Raising the Security Wall Higher
Written by Carl E. Reid on March 5, 2009
No matter how email users may complain, friendly reminders regarding email security protecting company information assets are part of the ongoing education process. Email users quickly forget that the company owns the information within each email account. The email system is owned by the company, not the email user. This also implies that it’s up to each person to ensure that their email account is always secure. People lazily create passwords that are familiar and easy to hack.
Email administrators are the gate keepers to ensure email accounts are kept secure. Sometimes this requires setting up secure procedures, which appear to be an inconvenience to the end user community. So forcing 8 character passwords, instead 6 character passwords can make all the difference. The inconvenience is minimal compared to thwarting password dictionary attacks or brute force attacks.
Raising the security wall also calls for insisting people use pass phrases, rather than passwords. Choosing a simple password typically makes a dictionary attack easier for the account hacker. People take the path of least resistance by selecting names of pets, kids, spouses, birthdays, house address or basically something that ends up being an extremely poor password choice.
The success of a dictionary attack is improving because hackers are smartly using large dictionaries and combining them with foreign language dictionaries. The addition of technical dictionaries increases the chance of hitting on the correct password. Another way dictionary attacks are successful is variations in manipulating word strings within each dictionary. For example, a hacker will spell dictionary words backward and forward.

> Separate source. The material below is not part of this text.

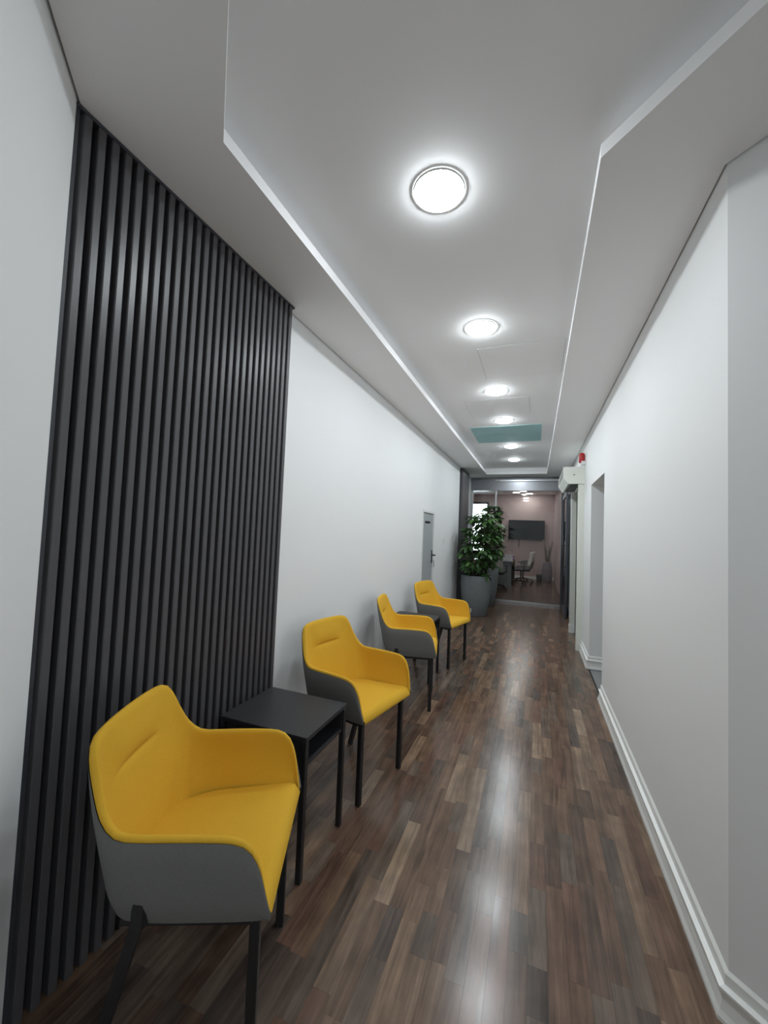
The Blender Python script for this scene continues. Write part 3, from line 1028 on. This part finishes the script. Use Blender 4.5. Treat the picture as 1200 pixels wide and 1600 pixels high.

Considerations to Minimize Brute Force Attacks
- Force people to enter a longer length password or phrase (8 to 10 characters)
- Allowing the pass phrase to contain characters other than numbers, such as *, # or $
- Lock the account after 5 failed login attempts
A brute force attack will always succeed, eventually. The deciding factor with brute force attacks will be systems with sufficiently longer pass phrase combinations, which could require years to complete.